Dangerous Men

Certain films have an aura. These are the films people talk about, though few people have actually seen them. There is a myth, a legend, surrounding their production or distribution that makes the film’s presence in cinematic history much greater than the sum of its parts.

ROAR is a film with an aura. Prior to its recent DVD and limited theatrical release, not many people had seen the film since its 1981 release, though many film fanatics had heard of the film. ROAR was in production for over a decade with many cast and crew members being mauled by the big cats featured. Big-named stars Melanie Griffith and Tippi Hedren were both injured significantly by the lions on set, and the cinematographer was scalped. Even after the film got redistributed in 2015, more people talk about the incidents surrounding the film than the film itself. ROAR’s reputation precedes it.

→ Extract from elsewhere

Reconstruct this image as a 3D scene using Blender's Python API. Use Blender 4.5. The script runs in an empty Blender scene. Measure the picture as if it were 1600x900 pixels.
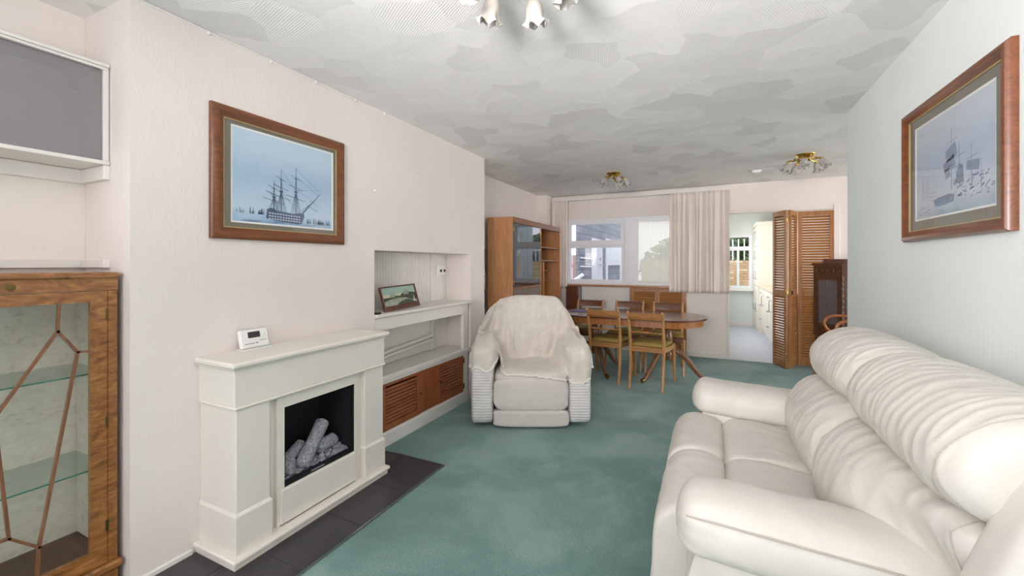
import bpy, bmesh, math, random
from mathutils import Vector, Matrix, noise
from mathutils.bvhtree import BVHTree
R = math.radians
PI = math.pi
random.seed(7)
sc = bpy.context.scene
COL = sc.collection

def lin(c, a=1.0):
    r = []
    for v in c:
        v = v / 255.0
        r.append(v / 12.92 if v <= .04045 else ((v + .055) / 1.055) ** 2.4)
    return (r[0], r[1], r[2], a)

# ------------------------------------------------------------------ camera
YAW = math.atan(311 / 650)
cam = bpy.data.cameras.new('camera')
cam.sensor_width = 36
cam.lens = 650 / 1600 * 36
cam.shift_y = -38 / 1600
cam.clip_start = .02
co = bpy.data.objects.new('camera', cam)
COL.objects.link(co)
co.location = (0, 0, 1.32)
co.rotation_euler = (PI / 2, 0, YAW)
sc.camera = co

# ------------------------------------------------------------------ world, lights, exposure
w = bpy.data.worlds.new('overcast_sky')
sc.world = w
w.use_nodes = True
nt = w.node_tree
bg = nt.nodes['Background']
tcw = nt.nodes.new('ShaderNodeTexCoord')
sx = nt.nodes.new('ShaderNodeSeparateXYZ')
rw = nt.nodes.new('ShaderNodeValToRGB')
rw.color_ramp.elements[0].position = .0
rw.color_ramp.elements[0].color = (.93, .95, 1.0, 1)
rw.color_ramp.elements[1].position = .9
rw.color_ramp.elements[1].color = (.72, .83, 1.0, 1)
nt.links.new(tcw.outputs['Generated'], sx.inputs[0])
nt.links.new(sx.outputs['Z'], rw.inputs[0])
nt.links.new(rw.outputs[0], bg.inputs[0])
bg.inputs[1].default_value = 2.6

def area(name, loc, rot, sxx, syy, power, col=(1, 1, 1)):
    l = bpy.data.lights.new(name, 'AREA')
    l.shape = 'RECTANGLE'
    l.size = sxx
    l.size_y = syy
    l.energy = power
    l.color = col
    o = bpy.data.objects.new(name, l)
    COL.objects.link(o)
    o.location = loc
    o.rotation_euler = rot
    return o
# daylight entering by the big front window behind the camera
area('front_window_daylight', (-.62, -3.56, 1.3), (R(90), 0, 0), 2.9, 1.9, 12, (1.0, .91, .97))
# fill at an added, unseen side window, brightening the right wall
area('added_side_fill', (-2.47, -1.7, 1.45), (R(90), 0, R(-90)), 1.7, 1.3, 56, (1.0, .915, .96))
# added fill lamp behind the camera, bounced off the ceiling
area('added_bounce_fill', (-.45, -1.0, 1.6), (R(170), 0, 0), 1.0, 1.0, 40, (1.0, .92, .955))
# added soft fill behind the camera, aimed down the room towards the ceiling
sb = area('added_forward_fill', (-.4, -.95, 1.6), (R(106), 0, R(-2)), .7, .7, 34, (1.0, .935, .955))
sb.data.spread = R(85)
# fill at an added window out of sight, put in to brighten the dining end
area('added_dining_fill', (4.46, 5.1, 1.5), (R(90), 0, R(90)), 2.3, 1.6, 66, (1.0, .94, .96))
# fill at the kitchen's added side window, out of sight
area('added_kitchen_fill', (.13, 8.25, 1.55), (R(90), 0, R(-90)), 2.6, 1.15, 26, (1.0, .95, .95))
sc.view_settings.view_transform = 'Standard'
sc.view_settings.look = 'None'
sc.view_settings.gamma = 1
sc.view_settings.use_curve_mapping = False
sc.view_settings.exposure = 0.02
sc.cycles.use_denoising = True
sc.cycles.max_bounces = 10
sc.cycles.diffuse_bounces = 7
sc.cycles.glossy_bounces = 4
sc.cycles.transparent_max_bounces = 12
sc.cycles.sample_clamp_indirect = 6

# ------------------------------------------------------------------ materials
def new_mat(name):
    m = bpy.data.materials.new(name)
    m.use_nodes = True
    n = m.node_tree.nodes
    return m, m.node_tree, n['Principled BSDF'], n['Material Output']

def coords(t, kind='Object', scale=(1, 1, 1), rand=False):
    tc = t.nodes.new('ShaderNodeTexCoord')
    mp = t.nodes.new('ShaderNodeMapping')
    mp.inputs['Scale'].default_value = scale
    t.links.new(tc.outputs[kind], mp.inputs[0])
    if rand:
        oi = t.nodes.new('ShaderNodeObjectInfo')
        ml = t.nodes.new('ShaderNodeVectorMath')
        ml.operation = 'MULTIPLY'
        ml.inputs[1].default_value = (13, 17, 11)
        t.links.new(oi.outputs['Random'], ml.inputs[0])
        t.links.new(ml.outputs[0], mp.inputs['Location'])
    return mp.outputs[0]

def tex_noise(t, vec, scale, detail=3, rough=.55, dist=0):
    n = t.nodes.new('ShaderNodeTexNoise')
    n.inputs['Scale'].default_value = scale
    n.inputs['Detail'].default_value = detail
    n.inputs['Roughness'].default_value = rough
    n.inputs['Distortion'].default_value = dist
    t.links.new(vec, n.inputs['Vector'])
    return n.outputs['Fac']

def ramp(t, fac, stops):
    r = t.nodes.new('ShaderNodeValToRGB')
    e = r.color_ramp.elements
    while len(e) < len(stops):
        e.new(.5)
    for k, (p, c) in enumerate(stops):
        e[k].position = p
        e[k].color = c
    t.links.new(fac, r.inputs[0])
    return r.outputs[0]

def bump(t, h, bs, strength=.3, dist=.01, prev=None):
    b = t.nodes.new('ShaderNodeBump')
    b.inputs['Strength'].default_value = strength
    b.inputs['Distance'].default_value = dist
    t.links.new(h, b.inputs['Height'])
    if prev is not None:
        t.links.new(prev, b.inputs['Normal'])
    t.links.new(b.outputs[0], bs.inputs['Normal'])
    return b.outputs[0]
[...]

Similarly, WAKE IN FRIGHT is also enveloped by an air of repute which goes before the film. Released in 1971, the Australian story of a teacher slipping into the underbelly of an outback town would have been easy to forget. The film did not get a DVD or even VHS distribution in the US until 2012. WAKE IN FRIGHT, however, was infamous in cinematic history because of the inclusion of one single, violent scene. The film contains a real kangaroo hunt, with real animal blood and death. Though the hunt was officially sanctioned by the Australian government, its brutality was undeniable and gave the film a notorious status.

Both ROAR and WAKE IN FRIGHT had a reputation before they were rereleased. Film communities had heard of them, and often you would know someone who knew someone who had seen it once, but you were not certain you would ever be given the opportunity to see it yourself. Thankfully both of these films were released by Drafthouse Films, a distributor who has carved a niche into distributing previously unattainable films. Drafthouse’s latest acquisition is a film that was once thought of as a cinematic urban legend: DANGEROUS MEN.

In production for twenty six years, DANGEROUS MEN is a marvel. Created by Iranian immigrant John Rad the film plays out like a long string of clichés and shortcomings. The plot starts out by following Mira (Melody Wiggins). After her fiancé is viciously killed on the beach one day, she goes on a murderous streak, killing men left and right. She first seduces them and then stabs these thugs in an attempt to exact revenge. About halfway through the film, the plot completely drops Mira and instead tracks her dead fiancé’s brother and his mission against the drug dealers responsible for his brother’s death.

Aside from the plot being incredibly difficult to follow, the visual and aural style of DANGEROUS MEN leaves much to be desired, too. We know Rad was not a professional filmmaker, but the film underlines that point. The shots are poorly framed, with no dynamic composition to speak of. The costumes are horribly dated to the array of decades that spanned the film’s production. The performances are all equally amateur. Even with all of these issues, the greatest offense in DANGEROUS MEN may be the soundtrack. Created on a cheap Casio keyboard, the repetitive and passé beats feel like the intersection of the Law and Order theme song with Seinfeld’s scene transitions. Rad must have fallen in love with his musical creation because the same song is loudly laid on top of every scene and much of the film’s dialogue.

I know that this all comes across as trying to persuade audiences to avoid DANGEROUS MEN, but to the contrary, it is meant to entice you. DANGEROUS MEN is so bad it is good. Rad makes up for talent with gumption and passion for his film, and this affection comes across on screen, albeit mostly misguided.

There are plenty of cinematic guilty pleasures, but the legend of DANGEROUS MEN is pure Hollywood. After working single-handedly on the film for twenty six years, Rad was unable to find any sort of distribution for the film. He paid himself to book it into a Los Angeles theater for one week in 2005. After that the film played a few nights as a midnight movie after Rad’s death in 2007. Only four 35mm copies existed, and all of them lived in his daughter’s garage until Drafthouse bought the rights.

Even among the most underground cinephiles, DANGEROUS MEN was a thing of myth. Unless they were one of the dozen or so people who bought tickets for the original screenings, or they saw it at midnight, the film had not been seen outside of Los Angeles. Tales of DANGEROUS MEN have made the rounds between film junkies for years, though mostly we heard about the synth soundtrack and the director named Rad. The legend of the film travelled much farther than the film ever had.

All that changed at this September’s Fantastic Fest film festival in Austin. Every year the festival offers a few secret screenings, where the audience does not know what film they are seeing until the film starts. Imagine our elated surprise when we found out that we were not only being treated to a screening of the white whale DANGEROUS MEN, but that Drafthouse (the hosts of the festival) were also distributing this gem.

Gaining distribution costs DANGEROUS MEN a bit of its aura. It is no longer a thing of folklore. Now, it is a film that you can go see at The Brattle. Nonetheless, getting Rad’s opus into theaters and eventually on DVD did not remove it from its pedestal. This film deserves to be seen and playfully ridiculed by wider audiences, and thank goodness we now have that opportunity.